L’avant-goût d’une telle politique mélancolique, on le sent poindre dans la galaxie altermondialiste, dans les mouvements sociaux et, plus largement, parmi nombre de citoyens déçus mais en attente. Cela concerne peu les organisations politiques. Quelques rares cailloux blancs, en pointillés de nos cheminements politiques, nous font cependant signe. A la croisée du champ intellectuel et de l’espace militant, le philosophe Daniel Bensaïd s’est efforcé de renouer les fils mélancoliques de l’anticapitalisme entre sa « génération 68 » et les plus jeunes, dans le bel éloge d’Une lente impatience (Stock, 2004). Empreint d’une mélancolie toute joyeuse, Olivier Besancenot exprime sur la scène politique la rencontre des héritages émancipateurs des combats collectifs et des impétuosités de l’individualité contemporaine. Tous deux militants de la Ligue communiste révolutionnaire, ils ne correspondent guère aux images médiatiques qui traînent paresseusement sur cette mouvance : « archaïque », « extrémiste », « gauchiste », etc.

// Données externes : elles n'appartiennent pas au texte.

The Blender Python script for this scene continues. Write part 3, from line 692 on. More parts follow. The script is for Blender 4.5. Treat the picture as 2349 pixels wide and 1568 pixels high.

Mais les cailloux blancs de nos espérances mélancoliques sont quelque peu clairsemés face à la taille des problèmes à affronter. C’est là que la force d’un non européen au néolibéralisme pourrait permettre d’accélérer les choses, de redistribuer les cartes, en France et en Europe. Cependant l’action politique ne renvoie qu’à des paris, adossés à des valeurs, nourris de connaissances partielles, vers un avenir pour une part incertain. Ces paris n’autorisent pas l’arrogance des certitudes ni la diabolisation unilatérale du non ou du oui. Ceux-ci sont d’ailleurs travaillés, chacun, par des paris hétérogènes. La fermeté des convictions et de l’engagement n’appelle pas nécessairement le manichéisme. Et, dans les polémiques en cours, le « non de gauche » n’apparaît pas le plus manichéen et le plus catastrophiste dans ses discours. On peut défendre le non, mélancoliquement, avec la tranquille indocilité du gauche explorateur d’un monde à rebâtir.